Selective packet discard (a new method we're putting in for prioritizing routing protocol packets over transit packets) will insure that T_{recover} is finite, and based on our lab tests, what I consider to be acceptable. I should note in fairness that credit for driving selective discard should be given to both Sprint and ANS. The former for demonstrating the need in the real world, the latter for focusing cisco's management on the subject.
I'd also like to correct some misperceptions that have been distributed:
- Distributing the full routing table is not the only way to achieve acceptable response to interesting flap.

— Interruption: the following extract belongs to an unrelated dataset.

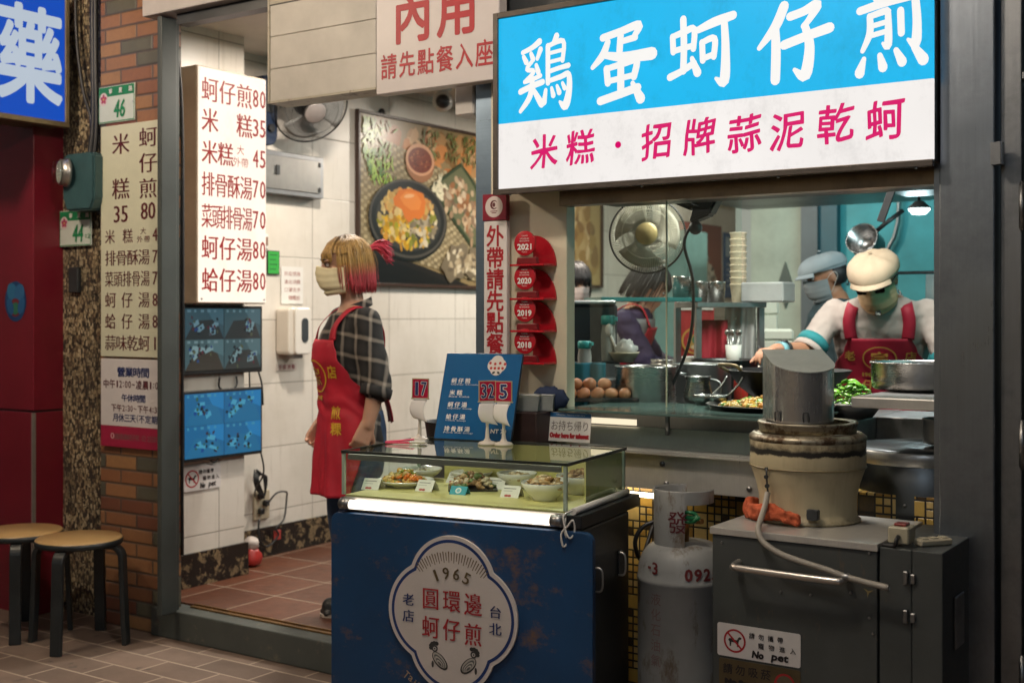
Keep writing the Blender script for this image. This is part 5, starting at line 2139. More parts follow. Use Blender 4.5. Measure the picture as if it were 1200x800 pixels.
# wok and the omelette pan
t_ = thing('wok', 'black iron wok with a loop handle behind the omelette pan', 'wok', (-1.60, 4.12, 1.10))
b = MB()
b.lathe([(0, -.03), (.10, -.01), (.17, .04), (.215, .10), (.218, .103), (.212, .104), (.165, .05), (.1, .0), (0, -.02)], n=56, cap=False)
b.build('bowl', mat('black_iron', (.012, .012, .012), .4, .5, var=.3), t_)
b = MB()
b.tube([(-.17, -.125, .095), (-.19, -.17, .12), (-.15, -.20, .125), (-.11, -.20, .12), (-.10, -.175, .095)], .006, 8, sub=4)
b.build('handle', mat('old_brass', (.28, .20, .12), .4, .7), t_)
t_ = thing('omelette_griddle', 'black griddle of oyster omelettes with green leaves on the counter', 'griddle', (-1.56, 3.86, 1.084))
b = MB()
b.lathe([(0, 0), (.19, 0), (.215, .014), (.218, .016), (.208, .017), (.185, .006), (0, .005)], n=56, cap=False)
b.build('pan', MATS['black_iron'], t_)
b = MB()
heap(b, 0, 0, .006, .17, .13, .030, YEL + [(.5, .33, .12), (.12, .26, .04), (.36, .2, .06)], 300, .007, .016, 21)
heap(b, .05, .04, .02, .10, .08, .03, [(.10, .26, .03), (.18, .36, .05)], 70, .006, .014, 22, .4)
b.build('food', M_FOOD, t_)
t_ = thing('greens_bowl', 'bowl of chopped bright green leaves in front of the cook', 'bowl of food', (-1.335, 3.99, 1.058))
b = MB()
b.lathe([(0, 0), (.07, 0), (.10, .04), (.104, .05), (.098, .048), (.066, .006), (0, .006)], n=36, cap=False)
b.build('bowl', M_STEELD, t_)
b = MB()
heap(b, 0, 0, .04, .085, .085, .085, [(.14, .38, .03), (.2, .46, .06), (.08, .24, .02)], 150, .007, .016, 23, .3)
b.build('food', M_FOOD, t_)

# eggs: each one lies loose on the tray
t_ = thing('egg_tray', 'black tray under the brown eggs on the glass shelf', 'tray', (-2.225, 3.86, 1.084), R(32))
b = MB()
b.box(-.13, .14, -.055, .055, 0, .005, .002)
b.box(-.13, .14, -.058, -.053, 0, .014, .002)
b.box(-.13, .14, .053, .058, 0, .014, .002)
b.box(-.133, -.128, -.058, .058, 0, .014, .002)
b.box(.138, .143, -.058, .058, 0, .014, .002)
b.build('tray', M_BLACK, t_)
t = NT('brown_eggshell')
oi = t.n('ShaderNodeObjectInfo')
sp_ = t.noise(160, 3, .7, t.obj())
M_EGG = t.bsdf(t.mix(t.math('MULTIPLY', sp_, .35), t.mix(oi.outputs['Random'], (.40, .155, .065), (.56, .27, .14)), (.30, .11, .05)), .48)
em_ = None
eggs = [(-.105, -.03, 0), (-.105, .025, 0), (-.055, -.032, 0), (-.055, .024, 0), (-.08, -.004, 1), (-.035, -.002, 1), (-.005, -.032, 0), (-.005, .024, 0), (.045, -.03, 0), (.045, .024, 0), (.022, -.004, 1), (.095, -.03, 0), (.095, .022, 0)]
c_, s_ = math.cos(R(32)), math.sin(R(32))
for k, (x, y, lv) in enumerate(eggs):
    if em_ is None:
        b = MB()
        b.lathe([(.0225 * math.sin(a) * (1 + .10 * math.cos(a)), -.028 * math.cos(a)) for a in [q * PI / 14 for q in range(15)]], n=24, cap=False)
        o = b.build('egg', M_EGG)
        em_ = o
    else:
        o = em_.copy()
        COL.objects.link(o)
    rr = random.Random(k)
    o.location = (-2.225 + x * c_ - y * s_, 3.86 + x * s_ + y * c_, 1.1115 + lv * .034)
    o.rotation_euler = (R(90 + rr.uniform(-35, 35)), 0, rr.uniform(0, 6))
    o.scale = (rr.uniform(.93, 1.04),) * 2 + (rr.uniform(.93, 1.06),)
    tag(o, 'brown egg lying on the black tray beside the stock pot' if not lv else 'brown egg on top of the other eggs beside the stock pot', 'egg', 'eggs piled on the tray' if not lv else 'eggs on top of the pile')

# tubs beside the blue menu
for k, (lab, x, y, w, c, z) in enumerate((('translucent plastic tub with violet contents below the awards panel', -2.268, 3.462, .042, (.24, .23, .42), 1.073), ('translucent plastic tub with pale green contents by the cream panel', -2.222, 3.500, .030, (.45, .52, .36), 1.073))):
    t_ = thing('plastic_tub', lab, 'tub', (x, y, z), R(20), 'plastic tubs on the counter')
    b = MB()
    hb = bmesh.new()
    lo = [(-w, -w * .8), (w, -w * .8), (w, w * .8), (-w, w * .8)]
    A = [hb.verts.new((p[0] * .85, p[1] * .85, 0)) for p in lo]
    B = [hb.verts.new((p[0], p[1], .05)) for p in lo]
    hb.faces.new(A)
    for q in range(4):
        hb.faces.new((A[q], A[(q + 1) % 4], B[(q + 1) % 4], B[q]))
    b.add(hb)
    b.build('tub', mat('frosted_plastic', (.62, .66, .66), .3, var=.03, bump=0, Transmission_Weight=.6), t_, solid=.0015)
    b = MB()
    b.box(-w * .82, w * .82, -w * .66, w * .66, .003, .036, .004)
    b.build('contents', mat('tub_' + str(k), c, .6), t_)
    b = MB()
    b.box(-w * 1.06, w * 1.06, -w * .88, w * .88, .0505, .055, .002)
    b.build('lid', mat('frosted_lid', (.62, .64, .62), .35, var=.05), t_)
b = MB()
b.box(-2.40, -2.15, 3.51, 3.75, 1.0835, 1.0842)
o = b.build('counter_paper', M_PAPER)
bpy.data.objects.remove(o)
t_ = thing('white_dish_stack', 'short stack of white trays left of the plastic tubs', 'dishes', (-2.345, 3.475, 1.073), R(15))
for k in range(3):
    b = MB()
    b.box(-.05, .05, -.04, .04, k * .008, k * .008 + .006, .002)
    b.build('tray', M_PAPER, t_)
t_ = thing('counter_box', 'dark maroon box on the counter behind the number stands', 'box', (-2.29, 3.485, .9585))
b = MB()
b.box(-.125, .085, -.075, .06, .0, .113, .004)
b.build('box', mat('dark_maroon', (.035, .018, .018), .5), t_)

t_ = thing('added_counter_lamp', 'added unseen warm tube lamp under the steel counter to light the gold tiles', 'lamp', (-1.93, 3.60, .80))  # unseen lamp, added to brighten the gold tiles below the counter
b = MB()
b.cyl((-.13, 0, 0), (.13, 0, 0), .008, n=14)
b.build('tube', glow('added_tube', (1., .84, .55), 9.), t_)
for x in (-.145, .131):
    b = MB()
    b.box(x, x + .014, -.012, .012, -.012, .0315, .002)
    b.build('socket', M_WHITE, t_)

# ================================================================== DINING ROOM, LEFT WALL
M_WIRE = mat('fan_wire_black', (.02, .02, .02), .35, .3)
M_FANGREY = mat('fan_grey', (.30, .30, .29), .4)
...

If someone has a technical argument suggesting that this is the only true way, then we have missed hearing it, and we'd really apprecaite it if you could tell us again. In detail.
- Distributing the full routing table to the SSE is not a logical way to proceed. For both obvious and non-obvious reasons, spending significant resources developing software for the 7000 at this point makes little sense, and without some convincing argument that it would move T_{recover} from the unacceptable to the acceptable, is beyond the bounds of rationality.
- The interesting flap rate introduced by end users can be controlled by deployment of CIDR. I trust no one on this list remains to be convinced.
- Certain statements about communications of problems to cisco mentioned in this forum have been patently incorrect. Sending a mail message to your favorite engineer saying "when will you do XYZ" is not a reasonable way to insure that you're mission critical business feature is being implemented. Still, if you believe you've attempted to communicate with us and you don't think we got the message, then we can only ask that you have patience, increase your retry count, and retransmit. We can't neccessarily do what you might like, but we can hear you and acknowledge your concerns.
Finally, I'd like to echo what Dennis said: we're all behind the eight ball, and we all know it. Recriminations are much less interesting than solutions. What should MCI & Sprint do? Well, let's just say that we've privately offered them our opinions, and they don't seem to object too strenuously. Assuming that things actually go that way, well, "You ain't seen nothing yet, baby."